Address: 57 Palace Gardens Terrace, W8

Dates at address:1872 - 1893


“The Incomparable Max” was schooled at Charterhouse and Oxford and had mixed views of the effects of education. He claims that at Charterhouse, “I was a modest, good-humoured boy. It is Oxford that made me insufferable.” Charterhouse was where he began caricaturing, with victims including schoolmates, teachers and public figures, especially George VII. At Oxford his large circle of friends included Oscar Wilde, Turner and William Rothenstein. In 1910 he married American actress Florence Kahn, leaving England for Italy.

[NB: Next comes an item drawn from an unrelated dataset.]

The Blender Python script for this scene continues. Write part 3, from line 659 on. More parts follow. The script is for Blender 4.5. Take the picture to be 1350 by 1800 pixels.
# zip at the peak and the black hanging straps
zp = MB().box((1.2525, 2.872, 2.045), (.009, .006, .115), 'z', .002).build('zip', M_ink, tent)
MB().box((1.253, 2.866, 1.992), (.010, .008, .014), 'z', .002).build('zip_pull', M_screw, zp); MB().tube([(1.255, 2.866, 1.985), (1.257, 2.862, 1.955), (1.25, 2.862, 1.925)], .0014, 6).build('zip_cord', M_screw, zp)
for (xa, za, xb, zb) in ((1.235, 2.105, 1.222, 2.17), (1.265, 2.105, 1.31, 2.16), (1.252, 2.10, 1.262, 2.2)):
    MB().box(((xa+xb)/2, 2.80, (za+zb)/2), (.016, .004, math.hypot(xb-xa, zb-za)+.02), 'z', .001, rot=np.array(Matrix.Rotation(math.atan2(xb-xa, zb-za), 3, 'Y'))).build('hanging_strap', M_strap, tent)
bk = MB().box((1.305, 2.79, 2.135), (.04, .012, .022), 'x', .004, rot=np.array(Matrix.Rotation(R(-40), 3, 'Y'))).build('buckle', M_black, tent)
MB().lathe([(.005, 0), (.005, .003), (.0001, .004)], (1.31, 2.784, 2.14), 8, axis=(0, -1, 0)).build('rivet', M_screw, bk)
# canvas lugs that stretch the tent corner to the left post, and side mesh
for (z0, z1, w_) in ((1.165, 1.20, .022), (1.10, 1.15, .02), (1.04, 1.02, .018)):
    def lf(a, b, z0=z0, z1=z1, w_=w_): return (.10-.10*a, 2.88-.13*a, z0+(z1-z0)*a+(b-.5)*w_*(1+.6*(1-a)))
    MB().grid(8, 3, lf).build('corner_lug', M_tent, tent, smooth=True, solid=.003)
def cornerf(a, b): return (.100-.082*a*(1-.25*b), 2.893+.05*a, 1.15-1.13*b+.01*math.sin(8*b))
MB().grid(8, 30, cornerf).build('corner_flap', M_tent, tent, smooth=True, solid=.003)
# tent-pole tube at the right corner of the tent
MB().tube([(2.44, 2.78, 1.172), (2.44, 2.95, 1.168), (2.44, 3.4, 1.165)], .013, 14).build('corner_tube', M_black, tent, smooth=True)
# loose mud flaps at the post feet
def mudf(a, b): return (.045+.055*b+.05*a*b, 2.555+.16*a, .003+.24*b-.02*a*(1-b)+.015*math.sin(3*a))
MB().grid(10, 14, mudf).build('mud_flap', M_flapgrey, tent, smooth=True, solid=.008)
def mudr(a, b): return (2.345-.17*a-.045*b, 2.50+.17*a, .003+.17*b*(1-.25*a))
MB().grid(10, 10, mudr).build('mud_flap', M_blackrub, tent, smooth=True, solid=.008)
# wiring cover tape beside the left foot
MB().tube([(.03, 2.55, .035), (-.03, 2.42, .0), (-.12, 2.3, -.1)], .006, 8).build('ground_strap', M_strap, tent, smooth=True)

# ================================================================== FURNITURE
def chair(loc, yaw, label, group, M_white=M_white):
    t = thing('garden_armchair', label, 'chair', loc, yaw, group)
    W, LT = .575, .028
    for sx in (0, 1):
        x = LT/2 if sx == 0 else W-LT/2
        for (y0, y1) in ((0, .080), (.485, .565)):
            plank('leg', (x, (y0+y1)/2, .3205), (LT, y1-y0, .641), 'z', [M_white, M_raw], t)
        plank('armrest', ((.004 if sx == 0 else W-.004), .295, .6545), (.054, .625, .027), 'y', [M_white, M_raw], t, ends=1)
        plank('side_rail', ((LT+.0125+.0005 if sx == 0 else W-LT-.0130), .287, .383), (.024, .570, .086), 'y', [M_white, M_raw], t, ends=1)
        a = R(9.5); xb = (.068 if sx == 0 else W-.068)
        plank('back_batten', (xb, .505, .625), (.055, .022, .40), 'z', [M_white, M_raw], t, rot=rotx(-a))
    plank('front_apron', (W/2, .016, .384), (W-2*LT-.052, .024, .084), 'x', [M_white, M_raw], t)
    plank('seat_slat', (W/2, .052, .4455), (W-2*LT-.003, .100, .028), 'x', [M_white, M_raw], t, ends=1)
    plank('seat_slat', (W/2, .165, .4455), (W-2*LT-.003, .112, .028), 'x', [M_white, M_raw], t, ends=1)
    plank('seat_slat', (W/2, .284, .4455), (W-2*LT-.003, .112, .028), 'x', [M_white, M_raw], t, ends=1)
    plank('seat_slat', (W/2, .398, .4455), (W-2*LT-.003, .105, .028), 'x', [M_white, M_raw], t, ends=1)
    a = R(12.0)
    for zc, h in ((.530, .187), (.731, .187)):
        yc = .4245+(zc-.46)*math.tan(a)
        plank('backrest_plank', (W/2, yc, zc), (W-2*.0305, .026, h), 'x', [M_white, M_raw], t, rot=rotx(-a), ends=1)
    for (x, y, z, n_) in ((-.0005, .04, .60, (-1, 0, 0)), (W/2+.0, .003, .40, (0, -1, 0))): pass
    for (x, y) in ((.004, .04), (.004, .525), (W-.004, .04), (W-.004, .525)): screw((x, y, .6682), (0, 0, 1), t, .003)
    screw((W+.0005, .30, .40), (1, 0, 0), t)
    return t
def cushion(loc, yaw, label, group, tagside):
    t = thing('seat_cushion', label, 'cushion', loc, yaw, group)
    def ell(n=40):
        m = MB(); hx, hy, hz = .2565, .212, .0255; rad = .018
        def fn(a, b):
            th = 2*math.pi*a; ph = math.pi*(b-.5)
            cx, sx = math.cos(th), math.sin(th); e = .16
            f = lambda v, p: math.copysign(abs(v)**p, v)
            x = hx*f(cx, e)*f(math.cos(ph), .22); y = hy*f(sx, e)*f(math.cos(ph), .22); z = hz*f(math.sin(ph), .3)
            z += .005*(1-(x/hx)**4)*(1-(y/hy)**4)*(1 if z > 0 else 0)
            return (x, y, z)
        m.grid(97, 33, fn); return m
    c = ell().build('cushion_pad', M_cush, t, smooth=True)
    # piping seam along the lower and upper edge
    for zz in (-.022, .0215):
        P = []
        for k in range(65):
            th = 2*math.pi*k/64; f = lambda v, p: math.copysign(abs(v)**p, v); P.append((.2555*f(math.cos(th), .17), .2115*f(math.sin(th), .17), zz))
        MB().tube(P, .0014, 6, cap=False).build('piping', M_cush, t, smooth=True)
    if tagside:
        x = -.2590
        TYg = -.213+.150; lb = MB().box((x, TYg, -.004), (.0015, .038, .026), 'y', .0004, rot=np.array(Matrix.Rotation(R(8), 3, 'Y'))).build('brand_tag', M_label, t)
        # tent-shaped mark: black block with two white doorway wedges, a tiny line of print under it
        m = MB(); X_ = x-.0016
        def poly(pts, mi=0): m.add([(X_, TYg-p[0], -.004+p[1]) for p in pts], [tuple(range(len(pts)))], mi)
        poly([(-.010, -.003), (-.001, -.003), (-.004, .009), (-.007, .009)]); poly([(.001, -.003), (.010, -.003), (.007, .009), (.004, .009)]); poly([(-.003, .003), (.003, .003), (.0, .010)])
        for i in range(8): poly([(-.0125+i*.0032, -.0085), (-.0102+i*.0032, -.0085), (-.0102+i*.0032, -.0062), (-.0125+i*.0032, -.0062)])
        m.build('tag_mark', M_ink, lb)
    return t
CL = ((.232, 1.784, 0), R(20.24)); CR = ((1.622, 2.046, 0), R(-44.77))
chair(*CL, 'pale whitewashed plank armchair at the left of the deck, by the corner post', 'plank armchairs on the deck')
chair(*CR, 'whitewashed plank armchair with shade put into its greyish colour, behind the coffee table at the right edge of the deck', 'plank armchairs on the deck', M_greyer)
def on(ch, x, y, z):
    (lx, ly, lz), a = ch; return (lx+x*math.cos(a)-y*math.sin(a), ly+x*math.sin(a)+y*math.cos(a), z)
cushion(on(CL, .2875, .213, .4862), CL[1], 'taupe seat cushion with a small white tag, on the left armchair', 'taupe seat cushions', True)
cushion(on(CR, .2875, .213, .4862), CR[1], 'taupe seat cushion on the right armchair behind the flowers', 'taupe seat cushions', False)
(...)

Starting as a caricaturist he was first published in The Strand in 1892. This was followed by essays for The Yellow Book, which he also drew for, and his The Works of Max Beerbohm in 1896. In 1898 he replaced George Bernard Shaw as music critic for the Saturday Review, quitting after leaving England in 1910. In Italy he concentrated on his writing, producing essays, short stories and a novel. He stopped caricaturing in 1930 having produced two albums and exhibited regularly.

Born in Palace Garden Terrace, Max was the youngest of four children. The oldest was his half-brother Sir Herbert Beerbohm Tree, the great theatre manager. Max was baptised in All Saints Church and attended Mr Wilkinson’s day school where he took art classes, the only art lessons he ever had.